Hurst is sceptical, and the FBI says Gardiner hooked in to an existing network that was already getting rich off illegal dealings in ancient artefacts.
But there is near universal agreement in Blanding that the FBI handled the case badly, particularly the arrest raid. The mayor says it pushed Redd to kill himself. "I think locally there's an awful lot of feeling that the way the arrests went down, the shackling of old men in their pyjamas had a significant impact on Dr Redd's decision [to take his life]. He had been previously arrested on similar charges. The way that it was handled he probably thought, 'I'm gonna lose everything I have. I'm gonna lose my licence, I'm gonna lose my guns.
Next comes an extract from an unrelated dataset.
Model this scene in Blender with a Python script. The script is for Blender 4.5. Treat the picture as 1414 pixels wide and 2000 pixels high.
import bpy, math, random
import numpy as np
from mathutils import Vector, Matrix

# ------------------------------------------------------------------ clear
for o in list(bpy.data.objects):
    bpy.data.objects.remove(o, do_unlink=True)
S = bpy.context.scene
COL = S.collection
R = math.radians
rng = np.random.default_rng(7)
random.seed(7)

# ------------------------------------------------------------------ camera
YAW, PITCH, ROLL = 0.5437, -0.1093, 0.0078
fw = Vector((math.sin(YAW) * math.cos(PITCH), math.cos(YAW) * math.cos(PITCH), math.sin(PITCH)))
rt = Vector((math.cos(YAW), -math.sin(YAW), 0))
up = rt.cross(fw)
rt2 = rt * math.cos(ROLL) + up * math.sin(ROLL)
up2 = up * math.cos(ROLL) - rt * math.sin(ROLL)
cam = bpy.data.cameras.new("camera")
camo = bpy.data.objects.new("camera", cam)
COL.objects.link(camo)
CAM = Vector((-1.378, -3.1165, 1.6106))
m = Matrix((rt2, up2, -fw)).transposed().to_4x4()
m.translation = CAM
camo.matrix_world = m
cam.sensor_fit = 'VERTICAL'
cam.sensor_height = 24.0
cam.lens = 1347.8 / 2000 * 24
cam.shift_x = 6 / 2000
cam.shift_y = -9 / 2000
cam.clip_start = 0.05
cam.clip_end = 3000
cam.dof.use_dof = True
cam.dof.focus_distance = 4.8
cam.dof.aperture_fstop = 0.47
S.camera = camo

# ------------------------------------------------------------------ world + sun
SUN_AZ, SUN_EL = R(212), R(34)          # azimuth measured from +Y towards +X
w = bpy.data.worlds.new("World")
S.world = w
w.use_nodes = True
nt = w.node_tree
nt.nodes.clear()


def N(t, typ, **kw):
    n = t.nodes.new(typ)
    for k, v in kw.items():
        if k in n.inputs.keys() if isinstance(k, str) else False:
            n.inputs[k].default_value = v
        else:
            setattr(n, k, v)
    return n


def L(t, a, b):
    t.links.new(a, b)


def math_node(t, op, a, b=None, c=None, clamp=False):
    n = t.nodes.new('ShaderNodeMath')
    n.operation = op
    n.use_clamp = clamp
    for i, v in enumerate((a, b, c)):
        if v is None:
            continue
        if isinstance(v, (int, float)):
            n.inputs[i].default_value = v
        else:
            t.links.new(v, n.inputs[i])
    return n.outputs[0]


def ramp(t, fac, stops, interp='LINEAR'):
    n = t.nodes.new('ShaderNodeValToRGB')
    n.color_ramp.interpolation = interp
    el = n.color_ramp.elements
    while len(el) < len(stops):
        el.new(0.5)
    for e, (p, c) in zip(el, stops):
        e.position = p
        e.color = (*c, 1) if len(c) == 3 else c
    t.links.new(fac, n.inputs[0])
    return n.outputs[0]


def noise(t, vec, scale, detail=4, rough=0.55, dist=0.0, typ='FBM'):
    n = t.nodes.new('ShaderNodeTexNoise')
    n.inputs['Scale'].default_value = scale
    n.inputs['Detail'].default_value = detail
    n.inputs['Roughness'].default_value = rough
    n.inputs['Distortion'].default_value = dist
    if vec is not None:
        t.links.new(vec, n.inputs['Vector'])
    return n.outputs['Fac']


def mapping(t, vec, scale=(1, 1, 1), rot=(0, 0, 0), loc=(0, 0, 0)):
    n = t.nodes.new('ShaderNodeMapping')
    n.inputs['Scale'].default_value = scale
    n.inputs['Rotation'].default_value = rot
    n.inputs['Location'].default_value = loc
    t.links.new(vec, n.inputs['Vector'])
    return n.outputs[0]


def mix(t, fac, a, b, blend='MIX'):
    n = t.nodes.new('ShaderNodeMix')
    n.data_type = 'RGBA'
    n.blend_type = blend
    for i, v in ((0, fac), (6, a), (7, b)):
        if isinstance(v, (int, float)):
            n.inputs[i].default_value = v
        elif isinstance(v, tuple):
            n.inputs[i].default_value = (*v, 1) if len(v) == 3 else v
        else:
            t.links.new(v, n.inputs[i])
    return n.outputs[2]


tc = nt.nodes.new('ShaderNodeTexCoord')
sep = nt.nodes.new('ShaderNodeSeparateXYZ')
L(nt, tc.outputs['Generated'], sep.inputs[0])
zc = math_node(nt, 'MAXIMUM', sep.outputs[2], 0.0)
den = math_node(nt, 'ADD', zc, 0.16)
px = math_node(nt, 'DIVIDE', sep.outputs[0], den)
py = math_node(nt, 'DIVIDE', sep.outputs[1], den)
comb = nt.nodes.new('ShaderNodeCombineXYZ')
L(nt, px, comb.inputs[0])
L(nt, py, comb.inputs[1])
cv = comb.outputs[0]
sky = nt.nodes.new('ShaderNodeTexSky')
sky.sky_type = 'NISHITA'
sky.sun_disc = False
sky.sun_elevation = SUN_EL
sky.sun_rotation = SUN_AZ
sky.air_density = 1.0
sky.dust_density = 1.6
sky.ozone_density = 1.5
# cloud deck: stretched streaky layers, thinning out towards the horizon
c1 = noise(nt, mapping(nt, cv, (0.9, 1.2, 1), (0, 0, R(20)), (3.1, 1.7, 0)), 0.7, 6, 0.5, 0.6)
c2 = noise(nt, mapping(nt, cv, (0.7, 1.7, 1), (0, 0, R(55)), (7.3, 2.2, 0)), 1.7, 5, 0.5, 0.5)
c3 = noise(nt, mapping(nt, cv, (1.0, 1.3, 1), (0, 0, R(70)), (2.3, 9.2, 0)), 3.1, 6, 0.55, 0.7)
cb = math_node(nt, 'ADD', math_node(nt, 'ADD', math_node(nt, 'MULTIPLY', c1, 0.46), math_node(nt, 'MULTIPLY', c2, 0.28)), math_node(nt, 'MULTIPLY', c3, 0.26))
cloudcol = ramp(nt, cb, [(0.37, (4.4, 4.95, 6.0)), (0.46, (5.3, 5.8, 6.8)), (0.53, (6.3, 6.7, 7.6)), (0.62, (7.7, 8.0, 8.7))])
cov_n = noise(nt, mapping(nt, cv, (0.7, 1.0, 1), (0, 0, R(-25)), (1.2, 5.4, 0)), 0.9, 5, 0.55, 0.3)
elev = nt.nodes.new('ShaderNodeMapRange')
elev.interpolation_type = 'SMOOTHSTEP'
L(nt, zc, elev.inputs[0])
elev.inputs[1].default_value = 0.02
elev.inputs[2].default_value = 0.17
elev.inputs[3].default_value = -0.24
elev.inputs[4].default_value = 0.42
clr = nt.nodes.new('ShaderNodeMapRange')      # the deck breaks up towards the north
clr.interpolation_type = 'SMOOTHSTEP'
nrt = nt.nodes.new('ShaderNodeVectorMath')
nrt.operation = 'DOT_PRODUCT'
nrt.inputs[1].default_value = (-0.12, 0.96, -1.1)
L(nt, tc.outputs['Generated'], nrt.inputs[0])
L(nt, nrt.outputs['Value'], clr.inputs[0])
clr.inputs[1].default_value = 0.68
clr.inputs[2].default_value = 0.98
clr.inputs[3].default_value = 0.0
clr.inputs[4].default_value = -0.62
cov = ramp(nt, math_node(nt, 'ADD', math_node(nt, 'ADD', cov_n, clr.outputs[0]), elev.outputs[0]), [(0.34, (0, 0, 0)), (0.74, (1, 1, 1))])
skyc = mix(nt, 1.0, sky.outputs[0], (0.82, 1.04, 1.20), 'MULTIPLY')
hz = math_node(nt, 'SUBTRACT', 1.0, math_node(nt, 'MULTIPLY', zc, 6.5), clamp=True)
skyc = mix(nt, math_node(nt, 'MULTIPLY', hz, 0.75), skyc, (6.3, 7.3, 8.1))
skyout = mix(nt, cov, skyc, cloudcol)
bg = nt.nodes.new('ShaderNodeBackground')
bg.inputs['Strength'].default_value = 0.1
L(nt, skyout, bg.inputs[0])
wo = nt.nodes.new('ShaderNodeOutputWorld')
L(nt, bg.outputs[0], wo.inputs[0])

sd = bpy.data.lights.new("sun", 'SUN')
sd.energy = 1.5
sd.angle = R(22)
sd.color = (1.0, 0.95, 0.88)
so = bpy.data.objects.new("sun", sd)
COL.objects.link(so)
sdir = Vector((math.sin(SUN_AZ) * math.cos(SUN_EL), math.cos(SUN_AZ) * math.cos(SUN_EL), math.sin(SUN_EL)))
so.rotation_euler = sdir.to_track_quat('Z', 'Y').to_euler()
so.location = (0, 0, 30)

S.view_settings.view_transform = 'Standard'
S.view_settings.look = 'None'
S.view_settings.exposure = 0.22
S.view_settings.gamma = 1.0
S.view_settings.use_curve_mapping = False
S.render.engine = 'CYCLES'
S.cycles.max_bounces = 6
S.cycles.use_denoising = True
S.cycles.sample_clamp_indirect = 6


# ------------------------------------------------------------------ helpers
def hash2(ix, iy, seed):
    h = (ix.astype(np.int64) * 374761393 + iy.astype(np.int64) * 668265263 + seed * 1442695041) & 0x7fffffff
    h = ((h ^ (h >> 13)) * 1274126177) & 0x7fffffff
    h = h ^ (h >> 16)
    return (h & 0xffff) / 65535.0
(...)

Life's not worth living anymore'. So he hooks the exhaust up to his Jeep and asphyxiates himself," said Turk.
A quarter of the town turned out for the doctor's funeral.
Two months later, Redd's wife and daughter were convicted of illegal trafficking in antiquities.
Lyman, who is a case worker at Blanding's day-care centre for the elderly, has a picture of Redd in his office. "We went to school together, we grew up together. That's just like cutting off half my body, losing Dr Redd. He was just like a brother since we were both born. I still miss him every day," he said.
Another of those detained, a dealer in neighbouring New Mexico, shot himself a week later.
Then, in March, Gardiner also took his own life. His family said he had become highly unstable as the burden of the other suicides and the prospect of giving evidence weighed on him.
Lyman said: "I just hoped that maybe things would turn out a little better. Maybe there won't be a trial after all."